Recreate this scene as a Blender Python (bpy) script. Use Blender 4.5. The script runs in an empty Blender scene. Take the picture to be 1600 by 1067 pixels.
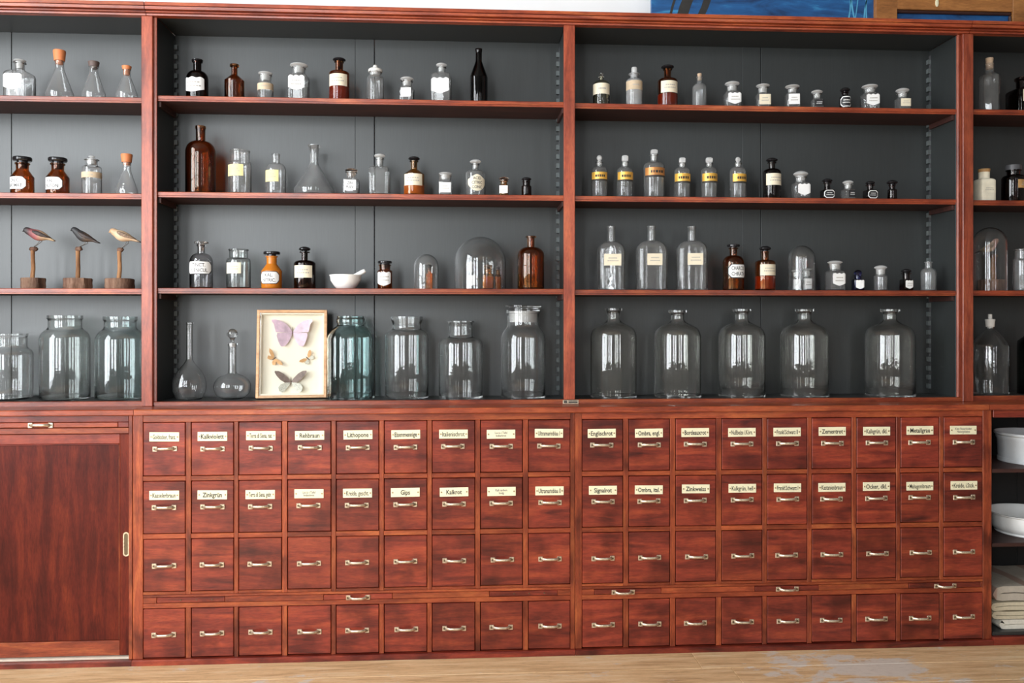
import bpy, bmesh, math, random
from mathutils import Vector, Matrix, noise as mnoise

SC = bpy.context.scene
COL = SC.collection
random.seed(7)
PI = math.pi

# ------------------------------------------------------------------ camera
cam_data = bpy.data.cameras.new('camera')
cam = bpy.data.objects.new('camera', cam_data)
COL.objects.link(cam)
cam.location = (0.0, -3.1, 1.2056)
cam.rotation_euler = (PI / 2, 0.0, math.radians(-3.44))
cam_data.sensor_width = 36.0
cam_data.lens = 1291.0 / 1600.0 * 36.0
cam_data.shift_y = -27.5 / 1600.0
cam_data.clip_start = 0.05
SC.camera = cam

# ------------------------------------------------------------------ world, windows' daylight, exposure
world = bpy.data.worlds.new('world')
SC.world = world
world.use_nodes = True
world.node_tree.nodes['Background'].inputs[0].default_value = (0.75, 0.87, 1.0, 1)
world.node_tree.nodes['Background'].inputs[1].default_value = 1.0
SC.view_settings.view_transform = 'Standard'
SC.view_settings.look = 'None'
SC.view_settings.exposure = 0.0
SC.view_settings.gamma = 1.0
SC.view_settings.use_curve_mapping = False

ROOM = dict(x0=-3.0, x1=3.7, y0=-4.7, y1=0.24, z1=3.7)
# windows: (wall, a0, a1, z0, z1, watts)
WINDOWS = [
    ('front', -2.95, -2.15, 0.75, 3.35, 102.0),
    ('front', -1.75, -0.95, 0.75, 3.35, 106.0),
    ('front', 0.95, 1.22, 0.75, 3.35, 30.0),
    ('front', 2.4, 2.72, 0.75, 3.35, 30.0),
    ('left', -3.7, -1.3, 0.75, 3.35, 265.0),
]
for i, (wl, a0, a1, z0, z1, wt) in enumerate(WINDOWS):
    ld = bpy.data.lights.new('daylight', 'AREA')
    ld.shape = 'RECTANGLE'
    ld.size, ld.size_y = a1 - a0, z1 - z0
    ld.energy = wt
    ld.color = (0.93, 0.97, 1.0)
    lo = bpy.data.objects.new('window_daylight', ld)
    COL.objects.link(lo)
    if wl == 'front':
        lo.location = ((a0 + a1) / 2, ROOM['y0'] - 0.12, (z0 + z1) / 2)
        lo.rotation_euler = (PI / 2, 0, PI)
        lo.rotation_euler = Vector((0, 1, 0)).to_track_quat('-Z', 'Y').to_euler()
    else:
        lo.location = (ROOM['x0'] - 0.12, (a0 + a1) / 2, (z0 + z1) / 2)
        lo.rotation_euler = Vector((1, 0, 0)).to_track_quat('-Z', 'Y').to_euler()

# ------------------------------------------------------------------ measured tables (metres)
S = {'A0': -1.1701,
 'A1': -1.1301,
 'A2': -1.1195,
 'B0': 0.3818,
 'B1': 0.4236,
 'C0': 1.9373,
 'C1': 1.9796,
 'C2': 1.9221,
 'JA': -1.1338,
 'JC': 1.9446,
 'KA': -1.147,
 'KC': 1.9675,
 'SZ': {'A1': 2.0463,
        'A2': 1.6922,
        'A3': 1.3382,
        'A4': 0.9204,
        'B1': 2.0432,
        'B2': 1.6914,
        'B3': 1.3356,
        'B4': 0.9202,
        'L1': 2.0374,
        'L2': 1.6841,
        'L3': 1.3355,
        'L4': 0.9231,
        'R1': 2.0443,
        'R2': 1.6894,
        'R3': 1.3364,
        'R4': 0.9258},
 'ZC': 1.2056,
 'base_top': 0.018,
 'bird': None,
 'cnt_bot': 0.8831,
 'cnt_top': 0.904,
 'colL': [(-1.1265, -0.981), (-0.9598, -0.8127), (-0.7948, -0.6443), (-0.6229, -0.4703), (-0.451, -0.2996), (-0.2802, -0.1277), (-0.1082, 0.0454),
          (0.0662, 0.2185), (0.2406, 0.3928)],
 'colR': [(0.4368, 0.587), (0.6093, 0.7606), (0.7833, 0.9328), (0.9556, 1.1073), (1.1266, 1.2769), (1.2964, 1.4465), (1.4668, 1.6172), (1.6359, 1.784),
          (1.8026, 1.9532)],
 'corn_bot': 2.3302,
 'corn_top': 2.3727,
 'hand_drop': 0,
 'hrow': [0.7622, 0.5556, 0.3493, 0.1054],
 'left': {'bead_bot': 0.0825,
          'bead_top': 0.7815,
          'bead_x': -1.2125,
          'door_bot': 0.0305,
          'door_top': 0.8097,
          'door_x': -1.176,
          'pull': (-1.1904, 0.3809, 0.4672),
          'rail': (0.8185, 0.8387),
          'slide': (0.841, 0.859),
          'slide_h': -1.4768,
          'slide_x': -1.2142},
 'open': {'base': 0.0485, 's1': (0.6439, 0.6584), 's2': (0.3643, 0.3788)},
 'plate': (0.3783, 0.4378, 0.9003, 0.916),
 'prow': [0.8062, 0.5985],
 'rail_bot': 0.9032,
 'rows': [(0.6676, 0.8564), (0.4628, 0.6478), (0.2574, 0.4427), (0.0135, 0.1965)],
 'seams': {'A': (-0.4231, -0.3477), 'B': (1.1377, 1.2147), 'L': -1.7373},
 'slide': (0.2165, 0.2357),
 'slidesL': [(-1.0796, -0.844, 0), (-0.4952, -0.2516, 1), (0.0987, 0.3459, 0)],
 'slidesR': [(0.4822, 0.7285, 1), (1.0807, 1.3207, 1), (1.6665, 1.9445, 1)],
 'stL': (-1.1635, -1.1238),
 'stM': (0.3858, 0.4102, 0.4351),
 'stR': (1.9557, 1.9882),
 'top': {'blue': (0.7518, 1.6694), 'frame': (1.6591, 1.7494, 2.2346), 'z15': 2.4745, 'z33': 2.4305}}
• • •
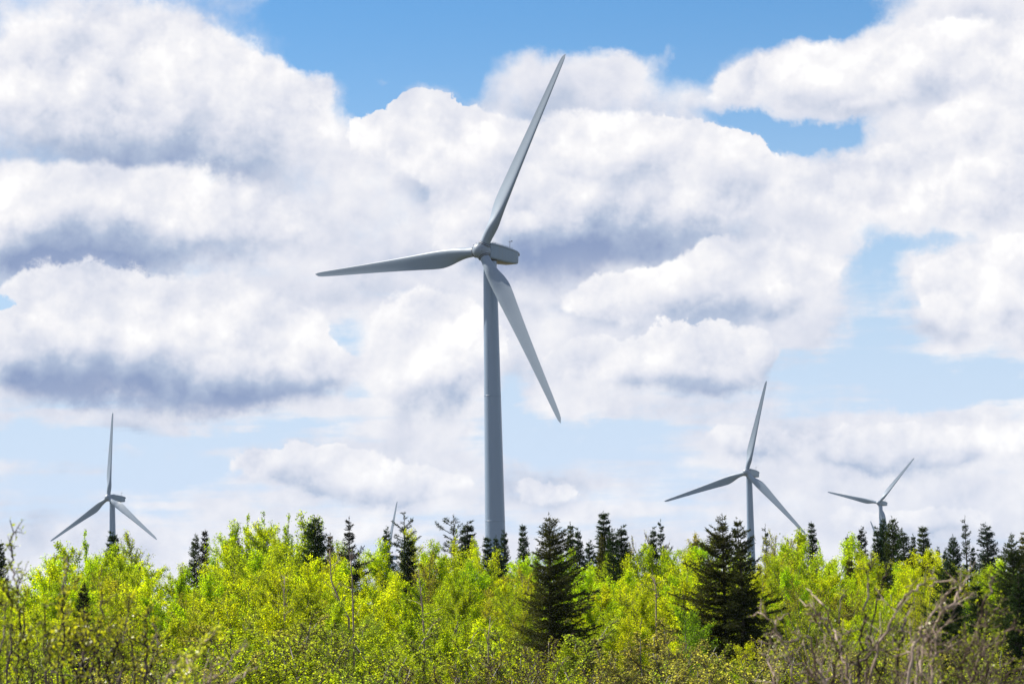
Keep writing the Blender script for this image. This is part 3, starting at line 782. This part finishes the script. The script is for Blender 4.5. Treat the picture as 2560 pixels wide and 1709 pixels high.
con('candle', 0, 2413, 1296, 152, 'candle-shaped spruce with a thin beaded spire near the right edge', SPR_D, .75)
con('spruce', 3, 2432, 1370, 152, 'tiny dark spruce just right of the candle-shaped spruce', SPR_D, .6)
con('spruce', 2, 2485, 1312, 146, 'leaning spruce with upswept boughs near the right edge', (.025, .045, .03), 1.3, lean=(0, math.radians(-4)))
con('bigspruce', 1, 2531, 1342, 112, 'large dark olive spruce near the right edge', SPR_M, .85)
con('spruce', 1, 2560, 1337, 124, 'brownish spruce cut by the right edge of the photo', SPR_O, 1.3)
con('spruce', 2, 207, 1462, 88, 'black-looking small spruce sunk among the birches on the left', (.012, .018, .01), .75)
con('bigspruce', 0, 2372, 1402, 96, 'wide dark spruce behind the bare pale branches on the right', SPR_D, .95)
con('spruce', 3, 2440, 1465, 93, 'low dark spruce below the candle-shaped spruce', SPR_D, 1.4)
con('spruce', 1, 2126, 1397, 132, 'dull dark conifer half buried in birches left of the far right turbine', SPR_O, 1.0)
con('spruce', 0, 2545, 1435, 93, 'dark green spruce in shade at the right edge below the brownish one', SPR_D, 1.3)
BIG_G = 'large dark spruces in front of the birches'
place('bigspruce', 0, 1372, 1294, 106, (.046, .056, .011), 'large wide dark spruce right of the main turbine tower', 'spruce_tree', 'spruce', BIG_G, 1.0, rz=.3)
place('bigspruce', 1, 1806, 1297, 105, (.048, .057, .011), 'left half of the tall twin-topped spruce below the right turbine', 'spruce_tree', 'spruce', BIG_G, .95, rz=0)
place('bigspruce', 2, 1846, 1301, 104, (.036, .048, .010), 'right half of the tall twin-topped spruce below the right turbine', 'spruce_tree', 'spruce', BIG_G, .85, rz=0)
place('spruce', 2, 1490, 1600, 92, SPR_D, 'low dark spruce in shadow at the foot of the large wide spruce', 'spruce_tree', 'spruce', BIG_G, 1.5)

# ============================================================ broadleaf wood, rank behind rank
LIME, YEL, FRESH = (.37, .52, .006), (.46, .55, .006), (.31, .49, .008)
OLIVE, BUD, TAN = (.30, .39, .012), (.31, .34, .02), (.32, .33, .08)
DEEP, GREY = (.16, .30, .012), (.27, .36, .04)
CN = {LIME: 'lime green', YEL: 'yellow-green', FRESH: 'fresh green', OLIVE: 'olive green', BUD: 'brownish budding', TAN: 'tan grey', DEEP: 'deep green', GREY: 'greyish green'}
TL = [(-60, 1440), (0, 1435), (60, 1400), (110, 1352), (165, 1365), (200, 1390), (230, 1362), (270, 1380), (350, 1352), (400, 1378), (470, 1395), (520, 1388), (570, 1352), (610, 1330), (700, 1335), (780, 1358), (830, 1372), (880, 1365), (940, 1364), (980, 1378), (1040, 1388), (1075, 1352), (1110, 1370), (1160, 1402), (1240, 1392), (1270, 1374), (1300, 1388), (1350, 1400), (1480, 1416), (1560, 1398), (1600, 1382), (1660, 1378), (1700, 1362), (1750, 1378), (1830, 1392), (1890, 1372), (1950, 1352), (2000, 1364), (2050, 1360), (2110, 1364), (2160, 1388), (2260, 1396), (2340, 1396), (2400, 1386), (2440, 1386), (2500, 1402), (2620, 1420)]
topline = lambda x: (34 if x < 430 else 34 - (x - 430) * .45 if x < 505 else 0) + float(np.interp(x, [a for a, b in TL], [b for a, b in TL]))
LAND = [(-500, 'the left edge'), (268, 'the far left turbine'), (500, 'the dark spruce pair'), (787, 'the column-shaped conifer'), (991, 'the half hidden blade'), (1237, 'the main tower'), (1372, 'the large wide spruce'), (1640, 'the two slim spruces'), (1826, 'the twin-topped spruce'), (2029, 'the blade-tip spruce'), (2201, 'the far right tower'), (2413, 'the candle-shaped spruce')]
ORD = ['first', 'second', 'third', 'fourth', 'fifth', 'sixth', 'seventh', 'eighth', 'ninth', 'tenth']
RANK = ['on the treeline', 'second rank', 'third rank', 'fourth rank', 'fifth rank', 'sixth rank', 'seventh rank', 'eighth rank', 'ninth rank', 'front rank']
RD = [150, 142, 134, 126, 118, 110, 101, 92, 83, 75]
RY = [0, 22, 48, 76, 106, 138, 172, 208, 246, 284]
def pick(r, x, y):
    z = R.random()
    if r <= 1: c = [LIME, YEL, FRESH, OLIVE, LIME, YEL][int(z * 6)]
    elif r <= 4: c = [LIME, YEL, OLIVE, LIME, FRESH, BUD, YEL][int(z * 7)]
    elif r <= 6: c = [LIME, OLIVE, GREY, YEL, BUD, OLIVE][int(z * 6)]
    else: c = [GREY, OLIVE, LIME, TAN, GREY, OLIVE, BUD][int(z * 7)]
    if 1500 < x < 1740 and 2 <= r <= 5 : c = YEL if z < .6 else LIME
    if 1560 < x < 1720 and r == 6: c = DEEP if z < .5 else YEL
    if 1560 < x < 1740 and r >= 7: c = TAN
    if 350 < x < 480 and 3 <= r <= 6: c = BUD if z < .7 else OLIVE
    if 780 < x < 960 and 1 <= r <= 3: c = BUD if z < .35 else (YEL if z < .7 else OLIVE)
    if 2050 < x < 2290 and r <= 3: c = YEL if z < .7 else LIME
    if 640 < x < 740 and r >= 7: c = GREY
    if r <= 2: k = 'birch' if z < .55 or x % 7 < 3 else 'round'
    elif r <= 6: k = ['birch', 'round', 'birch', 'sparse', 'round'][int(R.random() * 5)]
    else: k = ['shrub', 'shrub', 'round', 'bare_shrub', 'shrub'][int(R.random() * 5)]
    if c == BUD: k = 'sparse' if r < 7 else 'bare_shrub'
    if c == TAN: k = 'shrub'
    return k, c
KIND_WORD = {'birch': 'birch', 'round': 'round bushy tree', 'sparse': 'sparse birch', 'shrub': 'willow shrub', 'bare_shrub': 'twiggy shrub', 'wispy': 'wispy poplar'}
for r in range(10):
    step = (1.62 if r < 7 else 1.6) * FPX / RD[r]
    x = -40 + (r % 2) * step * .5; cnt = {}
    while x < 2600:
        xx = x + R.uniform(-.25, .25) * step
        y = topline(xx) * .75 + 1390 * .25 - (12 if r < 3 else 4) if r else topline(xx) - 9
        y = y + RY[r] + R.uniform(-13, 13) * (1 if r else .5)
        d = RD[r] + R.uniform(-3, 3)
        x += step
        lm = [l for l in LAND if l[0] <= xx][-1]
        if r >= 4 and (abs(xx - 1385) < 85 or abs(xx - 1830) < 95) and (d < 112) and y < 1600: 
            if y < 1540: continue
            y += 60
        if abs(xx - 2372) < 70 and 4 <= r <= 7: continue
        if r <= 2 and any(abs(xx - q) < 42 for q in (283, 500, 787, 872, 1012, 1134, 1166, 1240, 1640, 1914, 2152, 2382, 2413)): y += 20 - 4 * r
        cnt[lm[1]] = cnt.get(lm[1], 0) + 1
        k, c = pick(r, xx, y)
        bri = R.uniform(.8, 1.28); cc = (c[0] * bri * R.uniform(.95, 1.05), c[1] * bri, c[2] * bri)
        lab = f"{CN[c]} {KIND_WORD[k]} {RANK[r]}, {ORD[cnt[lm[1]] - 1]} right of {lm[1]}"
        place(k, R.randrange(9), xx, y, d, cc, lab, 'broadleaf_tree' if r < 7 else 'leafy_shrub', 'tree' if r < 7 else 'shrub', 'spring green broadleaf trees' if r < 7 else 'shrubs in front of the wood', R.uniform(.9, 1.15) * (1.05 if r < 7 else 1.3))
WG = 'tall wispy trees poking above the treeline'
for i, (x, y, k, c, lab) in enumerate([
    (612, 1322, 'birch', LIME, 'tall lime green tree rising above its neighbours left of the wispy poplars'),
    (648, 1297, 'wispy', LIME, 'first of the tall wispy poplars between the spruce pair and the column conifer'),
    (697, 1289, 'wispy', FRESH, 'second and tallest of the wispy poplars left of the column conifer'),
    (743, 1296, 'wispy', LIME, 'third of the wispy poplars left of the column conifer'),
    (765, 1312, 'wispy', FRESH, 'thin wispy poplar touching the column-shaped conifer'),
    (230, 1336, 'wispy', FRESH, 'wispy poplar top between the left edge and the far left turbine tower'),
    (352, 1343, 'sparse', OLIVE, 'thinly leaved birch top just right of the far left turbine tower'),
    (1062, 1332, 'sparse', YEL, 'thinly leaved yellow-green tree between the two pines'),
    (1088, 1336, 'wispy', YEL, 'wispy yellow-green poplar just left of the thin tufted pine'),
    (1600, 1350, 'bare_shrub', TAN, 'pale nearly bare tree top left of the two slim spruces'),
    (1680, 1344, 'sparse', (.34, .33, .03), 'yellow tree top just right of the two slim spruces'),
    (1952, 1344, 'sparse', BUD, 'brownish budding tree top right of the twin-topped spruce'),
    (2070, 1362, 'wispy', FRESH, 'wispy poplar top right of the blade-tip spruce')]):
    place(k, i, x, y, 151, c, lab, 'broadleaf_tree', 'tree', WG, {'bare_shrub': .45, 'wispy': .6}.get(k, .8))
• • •
- Given task
Retype only the lines above from the one with "Recreate this scene" through the one with "SC.view_settings.use_curve_mapping = False", exactly and with both ends. Images stay out.

- Problem solution
Recreate this scene as a Blender Python (bpy) script. Use Blender 4.5. The script runs in an empty Blender scene. Take the picture to be 1600 by 1067 pixels.
import bpy, bmesh, math, random
from mathutils import Vector, Matrix, noise as mnoise

SC = bpy.context.scene
COL = SC.collection
random.seed(7)
PI = math.pi

# ------------------------------------------------------------------ camera
cam_data = bpy.data.cameras.new('camera')
cam = bpy.data.objects.new('camera', cam_data)
COL.objects.link(cam)
cam.location = (0.0, -3.1, 1.2056)
cam.rotation_euler = (PI / 2, 0.0, math.radians(-3.44))
cam_data.sensor_width = 36.0
cam_data.lens = 1291.0 / 1600.0 * 36.0
cam_data.shift_y = -27.5 / 1600.0
cam_data.clip_start = 0.05
SC.camera = cam

# ------------------------------------------------------------------ world, windows' daylight, exposure
world = bpy.data.worlds.new('world')
SC.world = world
world.use_nodes = True
world.node_tree.nodes['Background'].inputs[0].default_value = (0.75, 0.87, 1.0, 1)
world.node_tree.nodes['Background'].inputs[1].default_value = 1.0
SC.view_settings.view_transform = 'Standard'
SC.view_settings.look = 'None'
SC.view_settings.exposure = 0.0
SC.view_settings.gamma = 1.0
SC.view_settings.use_curve_mapping = False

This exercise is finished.